FAAA – onside report by Jur
This starts with setting yourself up for a game in two months, having to start it from scratch. I had a list of 5 books I needed to get through to base the game on. So it was all a bit rushed and I could only decide pretty late into the reading stage what game I really was going to design.
The challenge of airborne operations in between D-Day and Market Garden are myriad and you could design several games out of that if you want to. As my personal interest is in finding out why several choices in the air plan for OMG were different than in previous plans, I wanted the game to focus on the making of plans over the course of the 6 weeks from the creation of First Allied Airborne Army and OMG.
I narrowed the options down to a game on leading FAAA through its first weeks, rather than planning one operation because I thought that the audience wouldn’t be hardcore military historians and that some would prefer personal goals and rivalries rather than nitty gritty planning.
Jaap starred as Lewis Brereton, Sophie as Boy Browning, Natan as chief of plan general Cutler, Nick L as general Walch, chief of staff British airborne and Jim as general Williams in charge of the transport aircraft.
Given the amount of information provided (too much) the players got stuck into the detail of planning, and I decided to roll with that. First lesson learned 10 minutes into the game! So while I was originally thinking we might do 4 or 5 turns (weeks) of 15 minutes, effectively after 1.5 hours we were in the second week of August.
Two ways I wanted to drive the game forward was by Brereton’s and Browning’s contacts with Eisenhower and various big boys in Washington on one end and Montgomery at the other. The former would demand bold and daring plans to use FAAA as a strategic asset, latter would have concrete plans in conjunction with British and Canadian armies. Next to that would be Bradley, who wanted to use the transport aircraft for oil deliveries to frontline ground troops instead of airborne operations. These diverging priorities would and did put Jaap in a twist.

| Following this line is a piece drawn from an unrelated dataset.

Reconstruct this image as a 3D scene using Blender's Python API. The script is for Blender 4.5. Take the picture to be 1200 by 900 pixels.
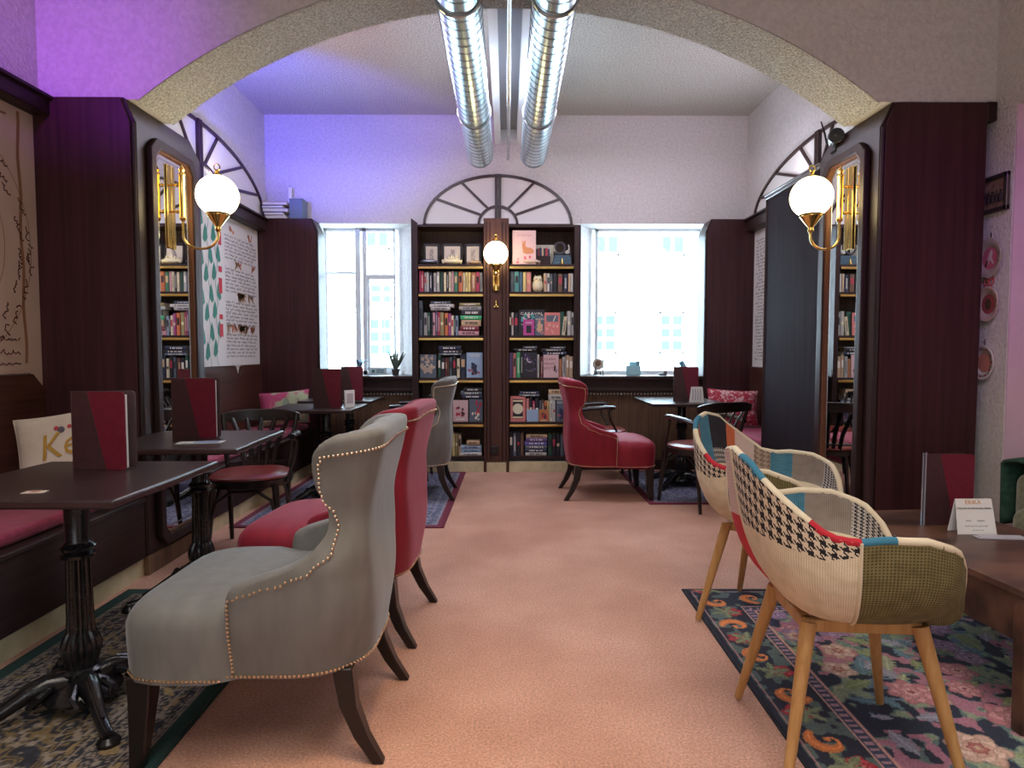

And given a lot of detail, the players got in to planning with gusto. They picked up the concept of the historical TRANSFIGURE plan, an attempt to use two and a half airborne divisions to cut of the German army west of the Seine. They didn’t get to the point where they would discuss various options in the air plan: day/night landing, single/double tow, one or two lifts on a day, coup de main actions.
Quite a few concepts of other plans were also discussed: A drop near Antwerp to open the harbour (historically known as INFATUATE), or around the port of Rotterdam. And to a frantic remark by Jaap: ‘if this is not daring and bold enough for them, what do they want? A drop on Berlin?’ my reply had to be ‘yes’, FAAA indeed considered a plan (TALISMAN) early September 1944 to occupy the airports for Berlin in case German resistance collapsed. But the expected level of boldness is that in August / early September FAAA also came up with plans for breaching the Siegfried Line in 3 places, as well as crossing the Rhine in 3 places.
The rushed design meant I arrived with a game with rough edges and, in hindsight, not choosing between two games: a reasonably detailed planning game of one operation and a higher level game of managing resources for a series of operations. Thanks to the players and their constructive reactions post-game I came out of it energised to alter the design into two separate designs and run one or both later this year.
Other useful things I picked up:
- Although I provided a number of maps, it was better that Jim put them in a conceptboard which made them more accessible and helped them to work in a share space.
- Planning might be simplified and abstracted by using cards.